Read those numbers together and the conclusion looks obvious. Embedded finance is risky, so wait. We'd argue the opposite. The companies delaying are reacting to a model of fraud prevention that was never built for modern day embedded payments.

Legacy fraud systems are the wrong tool for the job

Traditional fraud infrastructure assumes a slower, centralized world with fixed rules, known risk markers, and batch and manual reviews. Embedded finance compresses that timeline significantly. By the time a legacy system flags an anomaly, the money has moved, the customer has abandoned, or the false positive has blocked a legitimate transaction.

When companies evaluate embedded finance through that lens, the hesitation is a natural outcome. They're imagining implementing yesterday's controls onto tomorrow's transaction speeds.

The shift: Fraud controls live inside the workflows

Embedded finance actually expands the places to stop fraud, provided the controls are built into the workflow itself.

At Alviere, that looks like:

Identity verification at onboarding

Biometric document verification with facial matching, plus PII consistency checks designed to catch synthetic identities before an account ever moves money.

Configurable spend limits and merchant controls

Card programs have adaptable rules to guard spending at specific merchant types. Merchant category codes (MCC) can be included or excluded, as well as velocity and geolocation are adjusted to adhere to our client’s program rules and risk tolerance.

Real-time monitoring tied to behavioral and device signals

During onboarding and throughout the account lifecycle, the Alviere HIVE platform evaluates device fingerprints, IP addresses, phone, email and behavioral patterns through machine learning models.

Authorization rules that respond to context rather than static thresholds

Fraud rules are evaluated synchronously, generally before the transaction completes. Applying a more nuanced authorization in real-time ensures fraud patterns are detected when subtle, and prevented before compromise occurs.

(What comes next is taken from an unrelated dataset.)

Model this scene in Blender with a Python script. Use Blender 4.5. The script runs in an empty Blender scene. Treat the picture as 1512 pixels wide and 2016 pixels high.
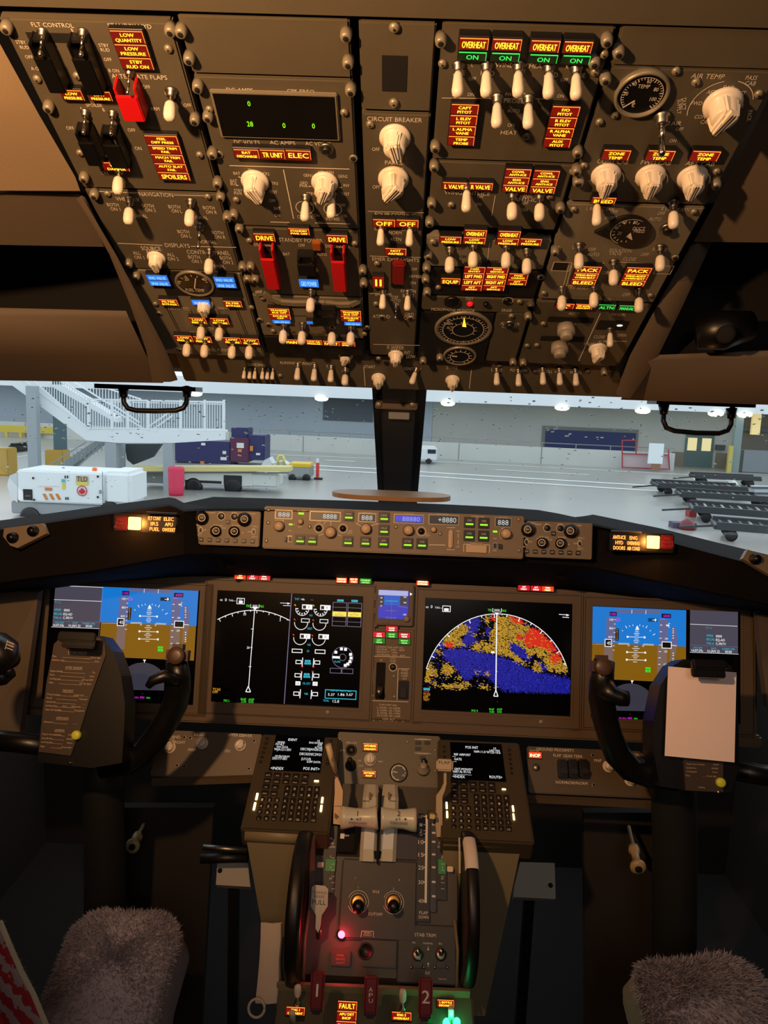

Security as design, not an afterthought

This model is at the core of the fraud and risk function at Alviere. The HIVE platform treats fraud prevention as part of the payment itself. Issuing, account opening, money movement, and KYC all run through a single control plane. This means our clients get consistent enforcement across integrations, versus a stitched together approach often held together by internal tickets.

What this means for companies sitting on the sidelines

The 35 percent waiting on the sidelines aren't wrong to be cautious. They're just solving the wrong problem.

If fraud concerns have stalled an embedded finance roadmap, the better question is how your provider handles fraud. Alviere treats compliance and fraud as core infrastructure, rather than a separate team you call when something breaks. Rather than watching your competitors embrace embedded financial products, find the partner that has fraud controls designed into the solution, not bolted on as an afterthought.